Du reste, pourquoi fixer un objectif
irréalisable au risque de décourager ceux qui ont la
responsabilité de l’atteindre ? Un objectif amplifié, trop ambitieux peut
conduire à une démotivation. S’il est démesuré, il engendre des
frustrations et des dysfonctionnements ; l’entreprise est stressée… Il
ne doit pas être non plus trop facile afin de stimuler l’effort, de maintenir
une forte mobilisation. En effet, « un bon objectif constitue un
défi réaliste, c’est-à-dire qu’il ne sera pas impossible à atteindre mais
requerra un effort de la part de ceux qui seront chargés de l’atteindre ».
(5)
Des
objectifs cohérents entre eux
Pour être
intégrés à un système de MPO, les objectifs doivent aussi être cohérents – en ce sens qu’ils
doivent être compatibles entre eux. Par exemple, la
diversification des risques et la prospection de nouveaux marchés sont bien concordants.
Les objectifs sont d’ailleurs dits réalistes s’ils s’accordent
les uns avec les autres. Ils
sont cohérents dans la mesure où ils sont interdépendants, se complètent.
Il est clair que l’augmentation des ventes tend à celle de la part de marché.
A contrario, les objectifs ne sont
pas cohérents s’ils se contredisent, entrent partiellement en conflit.
Tous les objectifs que l'on s'efforce d'atteindre ne peuvent être atteints simultanément ;
tous n’ont pas la même importance. Supposons qu’on ait fixé deux
objectifs : maximiser le CA et augmenter la marge unitaire. Le premier
exigera d’améliorer la qualité, de diminuer le prix, d’accroître les dépenses
publicitaires. Ne pourrait-on pas alors s’attendre à un impact négatif sur les
bénéfices ? De fait, il y a lieu de s'efforcer d’arbitrer entre les
objectifs, de privilégier ceux qui sont prioritaires. Il s’agit de trouver un équilibre entre marge unitaire et part de marché, entre
ventes immédiates et développement de nouveaux marchés, entre
bénéfices à CT et bénéfices à LT, entre sécurité et croissance…
Des objectifs hiérarchisés
Outre l’impératif
de cohérence, les objectifs doivent enfin être hiérarchisés.
L’idée
est simple : les objectifs sont définis logiquement à plusieurs niveaux
hiérarchiques.
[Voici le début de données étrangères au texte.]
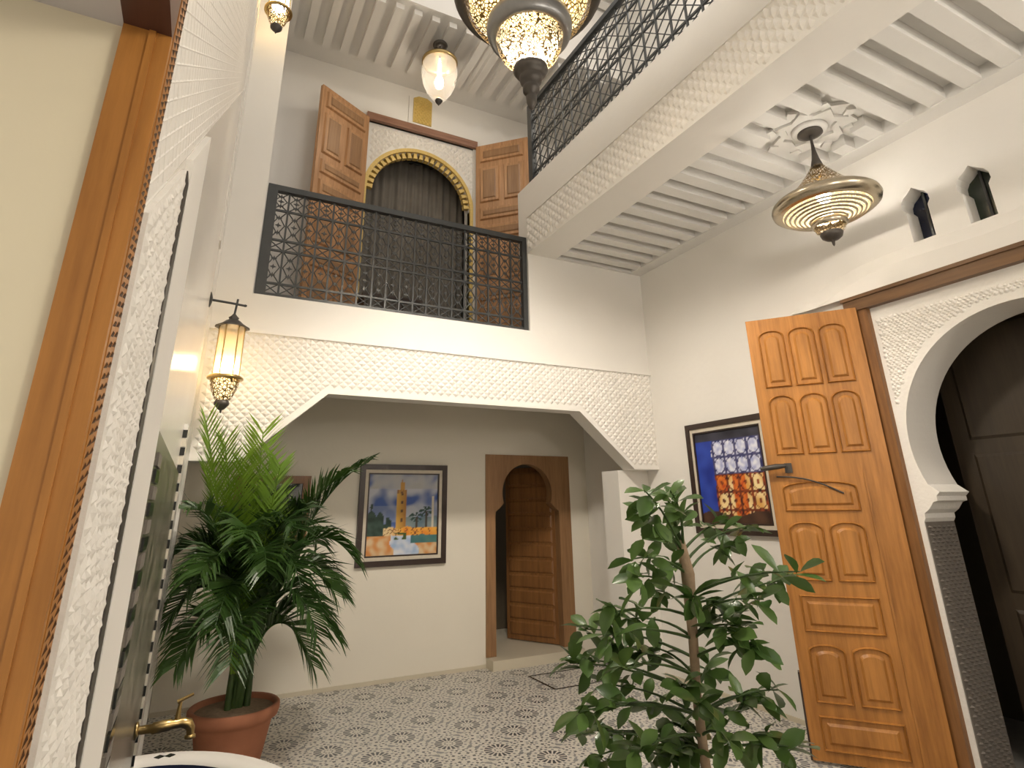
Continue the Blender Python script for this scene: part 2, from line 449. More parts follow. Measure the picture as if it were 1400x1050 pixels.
# pier at the right of the recess
o = MB().box((3.965, YB+.18, 0), (XR, 5.45, 1.965)).build('pillar', WHITE); struct(o, 'white pier carrying the right end of the carved beam')
# balcony floor slab and wall around the balcony opening
o = MB().box((XL, YB+.18, 3.02), (XR, YW+.28, ZT)).build('slab', WHITE); struct(o)
o = MB().plate(F_BACK(YB), [[(XL, 3.02), (XR, 3.02), (XR, 4.204), (2.838, 4.204), (2.838, ZT), (.178, ZT), (.178, 7.05), (XL, 7.05)]], -.18, 0).build('wall_balcony_front', WHITE)
struct(o, 'white wall around the balcony opening')
# joists under the balcony
for k in range(21):
    x = .1+.2*k
    MB().box((x, YB+.2, 2.94), (x+.09, YW-.02, 3.02)).build('joist', CEIL, BEAM)

# ------------------------------------------------------------------ wall behind the balcony
UX0, UX1, UZ1 = 1.32, 2.79, 6.36
o = MB().plate(F_BACK(YW), [[(XL, ZT), (UX0, ZT), (UX0, UZ1), (UX1, UZ1), (UX1, ZT), (XR, ZT), (XR, 7.3), (XL, 7.3)]], -.28, 0).build('wall_back_upper', WHITE_UP); struct(o, 'white wall behind the balcony')
o = MB().box((XL, YB+.18, ZT), (XL+.28, YW, 7.05)).build('wall_balcony_left', WHITE_UP); struct(o)
# door surround: lintel, jambs, carved plate
o = MB().box((UX0-.04, YW-.05, UZ1), (UX1+.04, YW+.1, UZ1+.10)).build('trim_2', LINTELW); struct(o, 'brown wooden lintel over the upper arch')
UC, UR, UZC = 2.045, .70, 5.375
archo = [(UC-UR, ZT)] + arc(UC, UZC, UR, 180, 0, 32) + [(UC+UR, ZT)]
o = MB().plate(F_BACK(YW), [[(UX0, ZT)] + archo + [(UX1, ZT), (UX1, UZ1), (UX0, UZ1)]], -.2, -.03).build('trim_3', WHITE_UP); struct(o, 'carved white plaster plate round the upper arch')
q = relief(F_BACK(YW+.03), UX0+.03, UX1-.03, UZC+.05, UZ1-.04, .085, .05, .042, .05, .016, lambda u, v: math.hypot(u-UC, v-UZC) > .79, .1, 3).build('carved_relief', STUCCO, o); q['kind'] = 'stuff'
band = [(UC-.75, ZT)] + arc(UC, UZC, .75, 180, 0, 40) + [(UC+.75, ZT), (UC+.70, ZT)] + arc(UC, UZC, .70, 0, 180, 40) + [(UC-.70, ZT)]
ab = MB().plate(F_BACK(YW), [band], -.1, -.005).build('arch_trim', GOLDP, o)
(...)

L’objectif marketing global est ainsi découpé en sous-objectifs
spécifiques, par domaine d’activité (DAS), par unité, division ou service, par
équipe, par individu.
D'où une cascade d’objectifs et sous-objectifs organisés en réseaux (sous forme
arborescente) et pas
seulement listés les uns à la suite des autres.
Dire que les objectifs sont hiérarchisés, c’est dire que leur progression est graduée.
Thami BOUHMOUCH
Septembre
2015
______________________________________________
(1) J.-P.
Sallenave et A. d'Astous, Le marketing de l'idée à l'action, éd.
Simex, p. 214. Les auteurs parlent ici de l’objectif commercial.
(2) J. Lendrevie
et D. Lindon, Mercator, éd. Dalloz, p. 549.
(3) C. Demeure, Marketing,
éd. Dalloz, p. 92. Je souligne.
(4) Cf.
articles précédents : Le modèle LCAG/SWOT :
une analyse en deux volets http://bouhmouch.blogspot.com/2015/06/le-modele-lcagswot-une-analyse-en-deux.html
et Synthèse
SWOT/LCAG : les éléments identifiés sont confrontés http://bouhmouch.blogspot.com/2015/08/synthese-swotlcag-les-elements.html
(5) J.-P.
Sallenave et A. d'Astous, op. cit., p. 215.